Lebanon War Grinds on Despite UN Diplomacy
On Sunday morning, “Six civilians were killed when an air-to-ground missile hit a house in the village of Ansar, near the port city of Sidon. The aircraft returned as rescue teams in villages throughout the area tried to sift through rubble searching for more victims.”
Also, on Sunday morning, the The Israeli airforce attacked non-Hizbullah targets such as bridges in the north and a Palestinian camp in the Biqa’.
The United States and France reached agreement at the United Nations on Saturday on the wording of a resolution calling for an end of hostilities in the Israel-Lebanon war. The resolution does not require Israeli forces to depart Lebanese soil, which Hizbullah says is a deal breaker with regard to any ceasefire.
That this language was agreed upon by John Bolton, among the most velociraptor-like warmongers to hold high office in American history, suggests one of two things: Either the Israeli political elite itself has concluded that it has accomplished all it can against Hizbullah, or the Europeans and US Arab allies, including Iraq, have prevailed on Bush to shorten the leash on Olmert. The war will go on for a while, even so, as the Israelis continue their ethnic cleansing of the Lebanese South.
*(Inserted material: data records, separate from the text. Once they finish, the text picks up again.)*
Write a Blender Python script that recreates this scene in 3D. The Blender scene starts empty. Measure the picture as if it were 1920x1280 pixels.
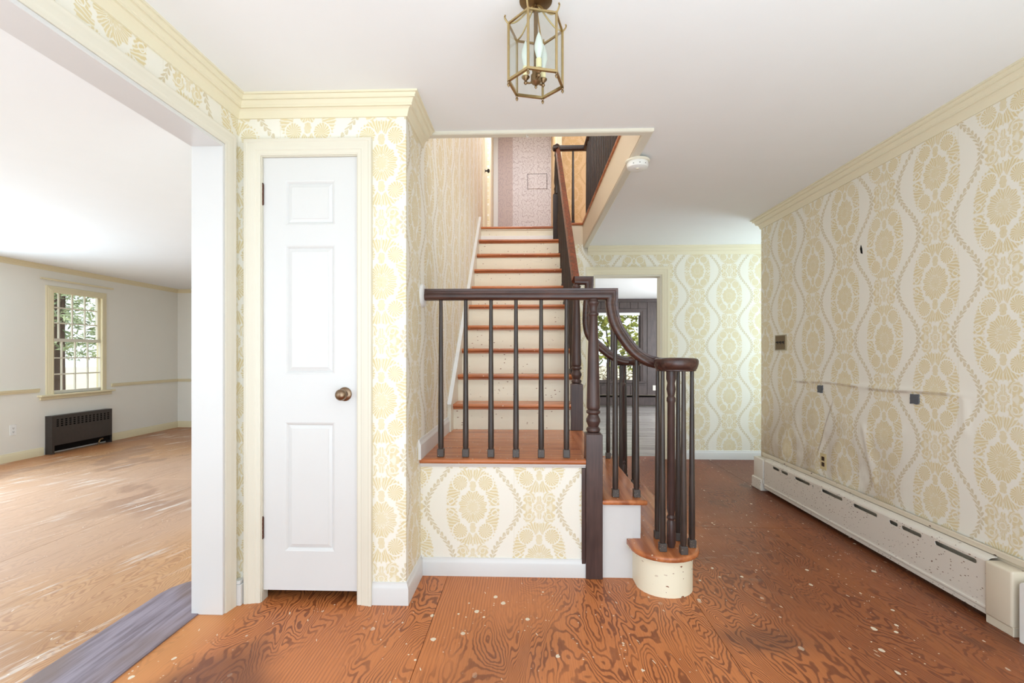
import bpy, bmesh, math, random
from mathutils import Vector, Matrix
PI = math.pi
R = math.radians
SC = bpy.context.scene
COL = SC.collection

# ------------------------------------------------------------------ camera, world, light, exposure
H_EYE = 1.175
cam_d = bpy.data.cameras.new('camera'); cam = bpy.data.objects.new('camera', cam_d); COL.objects.link(cam)
cam.location = (0, 0, H_EYE); cam.rotation_euler = (R(90), 0, 0.0333)
cam_d.sensor_width = 36; cam_d.lens = 900 / 1920 * 36; cam_d.shift_y = 23.8 / 1920
cam_d.clip_start = 0.05; cam_d.clip_end = 200
SC.camera = cam
world = bpy.data.worlds.new('world'); SC.world = world; world.use_nodes = True
wn = world.node_tree.nodes; wl = world.node_tree.links
wbg = wn['Background']; wbg.inputs['Strength'].default_value = 1.7
wbg.inputs['Color'].default_value = (0.86, 0.93, 1.0, 1)
SC.view_settings.view_transform = 'Standard'; SC.view_settings.look = 'None'
SC.view_settings.gamma = 1.0; SC.view_settings.use_curve_mapping = False
SC.view_settings.exposure = 0.33

def area(name, loc, rot, sx, sy, watts, col=(1, 1, 1)):
    d = bpy.data.lights.new(name, 'AREA'); d.shape = 'RECTANGLE'; d.size = sx; d.size_y = sy
    d.energy = watts; d.color = col
    o = bpy.data.objects.new(name, d); COL.objects.link(o); o.location = loc; o.rotation_euler = rot
    return o
DAY = (0.65, 0.85, 1.0)
# daylight at front (behind the camera), den and upstairs openings, plus added fill lamps
area('daylight_front_door', (0.35, -1.55, 1.25), (R(90), 0, 0), 3.2, 2.1, 33, DAY)
area('daylight_dining_front_window', (-3.6, -1.55, 1.35), (R(90), 0, 0), 2.6, 1.7, 17, DAY)
area('fill_dining_side', (-5.58, 3.3, 1.4), (R(90), 0, R(-90)), 1.8, 1.4, 88, DAY)  # added fill for the far left room; no window stands here
area('daylight_den_side_window', (4.4, 8.2, 1.35), (R(90), 0, R(90)), 3.0, 1.7, 155, (0.86, 0.93, 1.0))
area('daylight_upstairs_window', (2.25, 4.2, 4.3), (R(90), 0, R(90)), 2.0, 1.3, 26, (0.9, 0.95, 1.0))
area('fill_upstairs_front', (0.0, 1.9, 4.75), (R(38), 0, 0), 1.6, 0.9, 64, (0.8, 0.91, 1.0))  # added fill for the stair risers; the front wall has no window
area('fill_upstairs_hall', (-0.1, 6.6, 4.85), (0, 0, 0), 0.5, 0.5, 17, (0.85, 0.92, 1.0))  # added lamp under the upstairs ceiling, brightens the hall
area('fill_side_passage', (3.5, 4.9, 1.4), (R(90), 0, R(90)), 0.8, 1.6, 20, DAY)  # added fill for the passage; the wall beside it is solid
# added fill lamps facing up, bounced off the ceilings from behind the camera
area('bounce_fill_hall', (0.5, -0.45, 0.3), (R(180), 0, 0), 2.6, 1.8, 60, DAY)
area('bounce_fill_dining', (-3.6, -0.4, 0.3), (R(180), 0, 0), 2.6, 1.9, 26, DAY)
sun_d = bpy.data.lights.new('sun', 'SUN'); sun_d.energy = 2.6; sun_d.angle = R(0.6); sun_d.color = (1, 0.95, 0.86)
sun = bpy.data.objects.new('sun', sun_d); COL.objects.link(sun); sun.rotation_euler = (R(-8), R(30), 0); sun.location = (0, 0, 12)

# ------------------------------------------------------------------ measures (metres)
CEIL = 2.385; XR = 2.083; YRE = 4.361; YB = 5.44; XL = -1.378; XS = -0.573; YC = 2.2386
YP = 2.545; ZL = 0.6225; YO = 2.605; XO = 0.675; ZU = 2.655; YF = -1.6
XDW = -5.642; YDW = 7.55; DCEIL = 2.215; YJ = 2.133; XJ = -1.513; ZH = 2.128
RISE = 0.2056; RUN = 0.2313
YN = 3.53   # plane of the rear newel

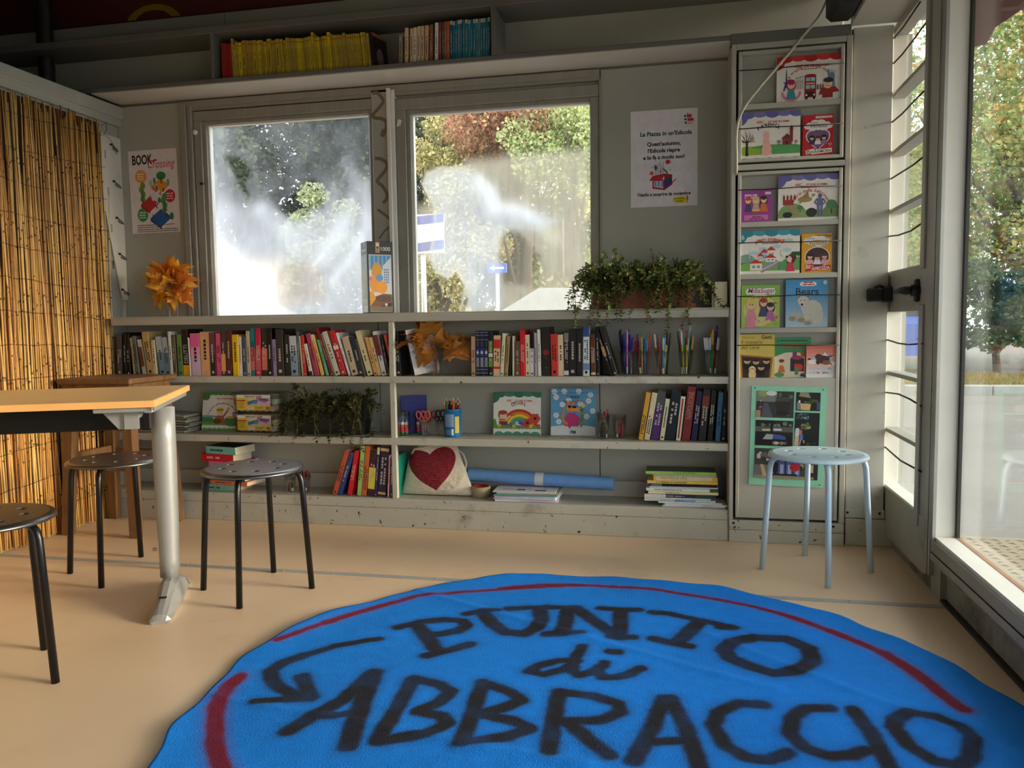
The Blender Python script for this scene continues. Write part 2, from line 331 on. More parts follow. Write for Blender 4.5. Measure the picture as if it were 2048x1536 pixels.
WIRES = [
    [[0.864, 3.738, 2.142], [0.864, 3.517, 2.136], [0.864, 3.296, 2.147]],
    [[0.864, 3.75, 2.042], [0.864, 3.534, 2.033], [0.864, 3.333, 2.039], [0.864, 3.194, 2.046]],
    [[0.864, 3.738, 1.802], [0.864, 3.514, 1.797], [0.864, 3.313, 1.804], [0.864, 3.186, 1.806]],
    [[0.864, 3.748, 1.569], [0.864, 3.52, 1.566], [0.864, 3.34, 1.564], [0.864, 3.179, 1.57]],
    [[0.864, 3.734, 1.335], [0.864, 3.526, 1.32], [0.864, 3.343, 1.318], [0.864, 3.176, 1.333]],
    [[0.864, 3.723, 0.897], [0.864, 3.484, 0.884], [0.864, 3.342, 0.883], [0.864, 3.164, 0.892]],
    [[0.864, 3.703, 0.667], [0.864, 3.466, 0.68], [0.864, 3.297, 0.675], [0.864, 3.152, 0.664]],
    [[0.864, 3.682, 0.435], [0.864, 3.55, 0.426], [0.864, 3.414, 0.418], [0.864, 3.136, 0.425]],
]
# ---------------------------------------------------------------- helpers
def lin(c):
    out = []
    for v in c[:3]:
        v = min(max(v / 255.0, 0), 1)
        out.append(v / 12.92 if v <= 0.04045 else ((v + 0.055) / 1.055) ** 2.4)
    return (out[0], out[1], out[2], 1.0)

def newmat(name):
    m = bpy.data.materials.new(name); m.use_nodes = True
    nt = m.node_tree; return m, nt, nt.nodes, nt.links, nt.nodes['Principled BSDF']

def mat(name, rgb, rough=0.6, metal=0.0, var=0.10, scale=8.0, bump=0.0, bscale=60.0, stretch=None, stain=None, chips=None, spec=0.5):
    """procedural principled material: base colour varied by noise, optional stains, chips and fine bump"""
    m, nt, N, L, b = newmat(name)
    c = lin(rgb)
    tc = N.new('ShaderNodeTexCoord'); mp = N.new('ShaderNodeMapping'); L.new(tc.outputs['Object'], mp.inputs[0])
    if stretch: mp.inputs['Scale'].default_value = stretch
    nz = N.new('ShaderNodeTexNoise'); nz.inputs['Scale'].default_value = scale; nz.inputs['Detail'].default_value = 5; L.new(mp.outputs[0], nz.inputs['Vector'])
    rp = N.new('ShaderNodeValToRGB'); L.new(nz.outputs[0], rp.inputs[0])
    rp.color_ramp.elements[0].position = 0.3; rp.color_ramp.elements[1].position = 0.7
    rp.color_ramp.elements[0].color = [max(0, v * (1 - var)) for v in c[:3]] + [1]
    rp.color_ramp.elements[1].color = [min(1, v * (1 + var)) for v in c[:3]] + [1]
    last = rp.outputs[0]
    for spec_ in (stain, chips):
        if not spec_: continue
        col, sc, lo, hi = spec_
        n2 = N.new('ShaderNodeTexNoise'); n2.inputs['Scale'].default_value = sc; n2.inputs['Detail'].default_value = 8; n2.inputs['Roughness'].default_value = 0.7
        L.new(tc.outputs['Object'], n2.inputs['Vector'])
        mr = N.new('ShaderNodeMapRange'); mr.inputs[1].default_value = lo; mr.inputs[2].default_value = hi; L.new(n2.outputs[0], mr.inputs[0])
        mx = N.new('ShaderNodeMix'); mx.data_type = 'RGBA'; L.new(mr.outputs[0], mx.inputs[0]); L.new(last, mx.inputs[6]); mx.inputs[7].default_value = lin(col)
        last = mx.outputs[2]
    L.new(last, b.inputs['Base Color'])
    b.inputs['Roughness'].default_value = rough; b.inputs['Metallic'].default_value = metal; b.inputs['Specular IOR Level'].default_value = spec
    if bump:
        n3 = N.new('ShaderNodeTexNoise'); n3.inputs['Scale'].default_value = bscale; n3.inputs['Detail'].default_value = 4; L.new(mp.outputs[0], n3.inputs['Vector'])
        bp = N.new('ShaderNodeBump'); bp.inputs['Strength'].default_value = bump; bp.inputs['Distance'].default_value = 0.01
        L.new(n3.outputs[0], bp.inputs['Height']); L.new(bp.outputs[0], b.inputs['Normal'])
    return m

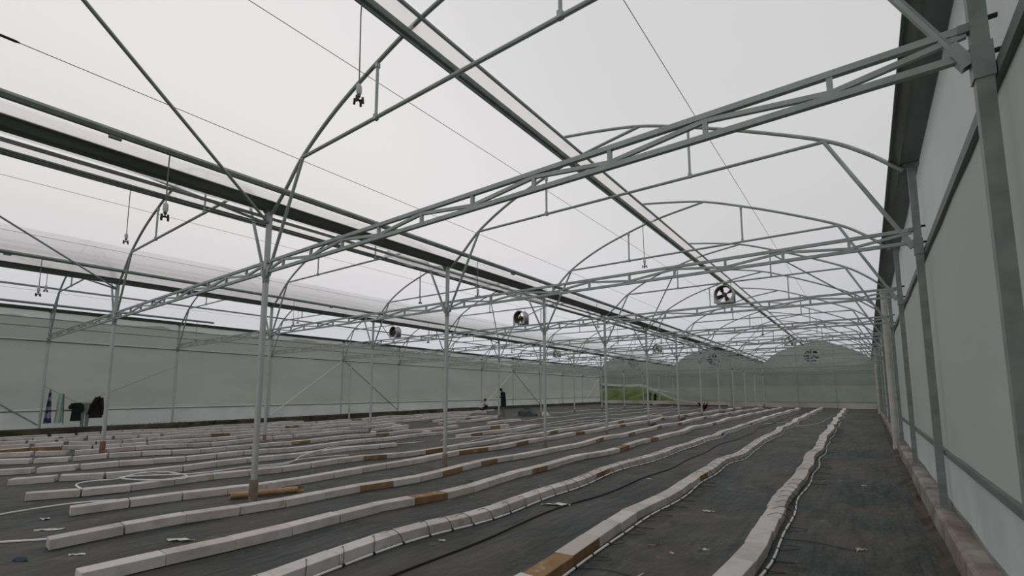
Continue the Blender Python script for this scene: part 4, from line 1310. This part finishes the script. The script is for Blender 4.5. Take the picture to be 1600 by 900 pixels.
def person_squat(X, Y, fwd, lab):
    t = thing('person', lab, 'person', (X, Y, fz(X, Y)))
    f = Vector(fwd).normalized(); s = Vector((0, 0, 1)).cross(f).normalized(); Z = Vector((0, 0, 1))
    g = Rig()
    g.add('pelvis', Z * .20 - f * .16, .125); g.add('waist', Z * .33 - f * .15, .115, 'pelvis'); g.add('chest', Z * .49 - f * .07, .125, 'waist')
    g.add('upchest', Z * .59 - f * .01, .10, 'chest'); g.add('neck', Z * .66 + f * .04, .05, 'upchest')
    head = Z * .775 + f * .09
    person_common(g, head, f, .45)
    for sd, k in (('l', 1), ('r', -1)):
        g.add('hip' + sd, Z * .20 - f * .10 + s * .11 * k, .085, 'pelvis'); g.add('knee' + sd, Z * .46 + f * .20 + s * .17 * k, .058, 'hip' + sd)
        g.add('calf' + sd, Z * .28 + f * .10 + s * .16 * k, .052, 'knee' + sd); g.add('ankle' + sd, Z * .075 + f * .02 + s * .15 * k, .036, 'calf' + sd)
        g.add('heel' + sd, Z * .035 + s * .15 * k, .03, 'ankle' + sd); g.add('toe' + sd, Z * .024 + f * .19 + s * .17 * k, .024, 'ankle' + sd)
        g.add('shoulder' + sd, Z * .59 + s * .18 * k, .06, 'upchest')
        el = Z * .42 + f * .14 + s * .24 * k; wr = Z * .22 + f * .30 + s * .10 * k
        g.add('elbow' + sd, el, .042, 'shoulder' + sd); g.add('wrist' + sd, wr, .028, 'elbow' + sd); g.hand(sd, 'wrist' + sd, wr - el, f)
    skin_obj('body', g.v, g.e, g.r, 0, M['skin'], t)
    q = Rig()
    q.add('a', Z * .26 - f * .17, .15); q.add('b', Z * .35 - f * .14, .145, 'a'); q.add('c', Z * .49 - f * .07, .15, 'b'); q.add('d', Z * .60, .115, 'c'); q.add('n', Z * .655 + f * .03, .065, 'd')
    for sd in 'lr':
        a = g.v[g.n['shoulder' + sd]]; b = g.v[g.n['elbow' + sd]]
        q.add('s' + sd, a, .078, 'd'); q.add('m' + sd, a + (b - a) * .8, .06, 's' + sd)
    skin_obj('shirt', q.v, q.e, q.r, 1, M['white_cloth'], t)
    q = Rig(); q.add('p', Z * .19 - f * .16, .145)
    for sd in 'lr':
        h_, k_, a_ = (g.v[g.n[x + sd]] for x in ('hip', 'knee', 'ankle'))
        q.add('h' + sd, h_, .10, 'p'); q.add('k' + sd, k_, .075, 'h' + sd); q.add('a' + sd, a_ + Z * .05, .058, 'k' + sd)
    skin_obj('trousers', q.v, q.e, q.r, 0, M['black_cloth'], t)
    head_parts(t, head, f, .45, M['hair'])
p = floor_pt(756, 643, 0)
person_squat(p.x, p.y, IR * .7 + IF * .5, 'squatting person in white shirt and dark trousers by the left net wall')

# ------------------------------------------------------------------ camera, light, view
cam = bpy.data.cameras.new('camera'); co = bpy.data.objects.new('camera', cam); COL.objects.link(co)
co.location = (0, 0, CAMH); co.rotation_euler = (PI / 2 + PITCH, 0, YAW)
cam.sensor_fit = 'HORIZONTAL'; cam.sensor_width = 36; cam.lens = F / 1600 * 36
cam.shift_y = (CY - 450) / 1600; cam.shift_x = 0; cam.clip_end = 500; cam.clip_start = .05
sc.camera = co

w = bpy.data.worlds.new('overcast_sky'); sc.world = w; w.use_nodes = True
nt = w.node_tree
for n in list(nt.nodes): nt.nodes.remove(n)
wo = nt.nodes.new('ShaderNodeOutputWorld'); bg = nt.nodes.new('ShaderNodeBackground')
tc = nt.nodes.new('ShaderNodeTexCoord'); sx = nt.nodes.new('ShaderNodeSeparateXYZ')
nt.links.new(tc.outputs['Generated'], sx.inputs[0])
rp = nt.nodes.new('ShaderNodeValToRGB'); e = rp.color_ramp.elements
e[0].position = 0.; e[0].color = (.57, .615, .69, 1)
e[1].position = 1.; e[1].color = (.90, .90, .91, 1)
k = e.new(.16); k.color = (.61, .64, .70, 1)
k = e.new(.32); k.color = (.79, .79, .81, 1)
k = e.new(.5); k.color = (.87, .868, .872, 1)
nt.links.new(sx.outputs['Z'], rp.inputs['Fac'])
# the overcast is a little brighter and warmer towards the left of the camera, greyer to the right
dt = nt.nodes.new('ShaderNodeVectorMath'); dt.operation = 'DOT_PRODUCT'; dt.inputs[1].default_value = (.75, .35, .55)
nt.links.new(tc.outputs['Generated'], dt.inputs[0])
r2 = nt.nodes.new('ShaderNodeValToRGB'); e = r2.color_ramp.elements
e[0].position = 0.; e[0].color = (.96, .935, .91, 1); e[1].position = 1.; e[1].color = (.70, .71, .72, 1)
for pos, c in ((.30, (.965, .945, .93, 1)), (.455, (1.0, .985, .98, 1)), (.55, (.94, .935, .935, 1)), (.675, (.80, .80, .805, 1)), (.80, (.80, .80, .80, 1))):
    k = e.new(pos); k.color = c
mr = nt.nodes.new('ShaderNodeMath'); mr.operation = 'MULTIPLY_ADD'; mr.inputs[1].default_value = .5; mr.inputs[2].default_value = .5
nt.links.new(dt.outputs['Value'], mr.inputs[0])
nt.links.new(mr.outputs[0], r2.inputs['Fac'])
mx = nt.nodes.new('ShaderNodeMix'); mx.data_type = 'RGBA'; mx.blend_type = 'MULTIPLY'; mx.inputs[0].default_value = 1
nt.links.new(rp.outputs['Color'], mx.inputs[6]); nt.links.new(r2.outputs['Color'], mx.inputs[7])
nt.links.new(mx.outputs[2], bg.inputs['Color']); bg.inputs['Strength'].default_value = .965
nt.links.new(bg.outputs[0], wo.inputs['Surface'])

sc.view_settings.view_transform = 'Standard'; sc.view_settings.look = 'None'
sc.view_settings.gamma = 1; sc.view_settings.use_curve_mapping = False; sc.view_settings.exposure = 0.0
sc.cycles.use_denoising = True
sc.cycles.transparent_max_bounces = 24
sc.cycles.max_bounces = 12; sc.cycles.diffuse_bounces = 7; sc.cycles.transmission_bounces = 8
Rosemary Hollis says that Israel underestimated Hizbullah. If so, it helps explain the turn to UN resolutions. If they thought they were really winning, the Israelis would probably have ordered Bolton to go on stonewalling the French.
The Lebanese government expressed serious reservations about the UN draft language. In particular, Beirut wants an explicit statement that Israel must relinquish the occupied Shebaa Farms. A spokesman was careful to say, however, that the government was not rejecting the draft.
Back in the real world, AFP/NaharNet report that on Saturday:
‘In the space of seven hours Saturday, Israel hit Lebanon with around 250 air raids and some 4,000 shells . . .
The single village of Aitaroun near the border endured a barrage of 2,000 rounds.
Israeli artillery was systematically leveling 15 villages within five km of the border after Israeli leaders vowed to create a security zone free of Hizbullah fighters in the area, the police added. ‘
Or maybe of living things.
Israeli commandos made a raid into Tyre early Saturday morning. They claim it was a success. Hizbullah claims to have thwarted it. No way to know who is right. (Arab satellite stations report the story with the Hizbullah slant on the whole.)
Israeli Prime Minister Ehud Olmert on Saturday rejected European criticism of Israel’s massive bombing of Lebanon and its killing of hundreds of innocent civilians. He pointed to Kosovo as precedent for what he was doing.
Olmert also said he thought he might just murder Hasan Nasrallah.
Uh, Ehud, you’re supposed to be playing NATO in this interview, remember? Not Milosevic. You’re getting your precedents for murder, mass or otherwise, mixed up.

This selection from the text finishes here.